I'm posting this answer to my own question because I think I found a solution, but I would appreciate feedback on whether the solution below is complete.
The only detail that is missing to complete part d is that I need to show that the statement is true if 24 in the original statement is replaced by 30; that is, I will try to show that there is a period of consecutive hours during which the arm wrestler had exactly 30 matches (since there seems to be no counter-example for this case).
I think I found a way to prove it, based on the suggestion given by Lopsy in the comments to the question. This attempt is very similar to the accepted answer here: Prove that 2 students live exactly five houses apart if.
We build the following sets: the 5-element sets $\{1, 31, 61, 91, 121\}$, $\{2, 32, 62, 92, 122\}$, ..., $\{5, 35, 65, 95, 125\}$, and the 4-element sets $\{6, 36, 66, 96\}$, $\{7, 37, 67, 97\}$, ..., $\{30, 60, 90, 120\}$. The purpose of these sets is to represent every possibility of number of matches played so far. They encompass all numbers from 1 to 125 and, inside each set, the difference between adjacent numbers is 30; however, there are no numbers from two different sets whose difference is 30. There are 5 five-element sets, and 25 four-element sets.
Now, if I want to choose 75 numbers from all sets so that there are no two numbers whose difference is 30, I have to choose at most 3 elements from the sets with 5 elements (for example, I can choose 1, 61 and 121 from the set $\{1, 31, 61, 91, 121\}$; if I choose one more, then clearly two of them will have difference equal to 30), and at most 2 elements from the sets with 4 elements (for example, I can choose 30 and 120 from $\{30, 60, 90, 120\}$, but, if I choose one more, then clearly two of them will have difference 30). There are 30 sets in total; since there are 5 sets with 5 elements and 25 sets with 4 elements, the maximum number of elements that can be chosen so that no two of them have 30 as difference is $3\times 5 + 2\times 25 = 15 + 50 = 65$ numbers. But I need to choose 75 numbers. So, there must be some numbers whose difference is 30.

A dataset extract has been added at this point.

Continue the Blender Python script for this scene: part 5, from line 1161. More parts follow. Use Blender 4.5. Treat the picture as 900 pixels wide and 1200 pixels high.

Does this make sense, or is there some mistake?
Best Answer
Let $m_i$ be the number of matches fought in hour $j$, so we have $m_i \ge 1$ for $1 \le i \le 75$. Define $$s_n = \sum_{i=1}^n m_i$$ for $1 \le n \le 75$. If we consider the values $s_n$ modulo $24$, there are $24$ possible slots and $75$ numbers, so there must be some slot that contains at least $4$ numbers, by the pigeonhole principle. Let's say the $4$ numbers are $s_a, s_b, s_c$ and $s_d$, with $a<b<c<d$, so $s_a=s_b=s_c=s_d \pmod{24}$. Then $s_b-s_a = s_c-s_b=s_d-s_c = 0 \pmod{24}$, so $$\sum_{i=a+1}^b m_i = \sum_{i=b+1}^c m_i= \sum_{c+1}^d m_i = 0 \pmod{24} \tag{*}$$ Therefore each one of the three sums above must be one of the values $0, 24, 48, 72 \dots$ etc.
Zero is ruled out as a sum because we know $m_i \ge 1$ for all $i$. Can all three sums be $48$ or greater? No, because then the total of the three sums would be at least $144$, and we know the total number of matches was no more than $125$. So at least one of the sums listed in $(*)$ is equal to $24$, i.e. exactly $24$ matches were fought in one of the intervals $a+1$ to $b$, $b+1$ to $c$, or $c+1$ to $d$.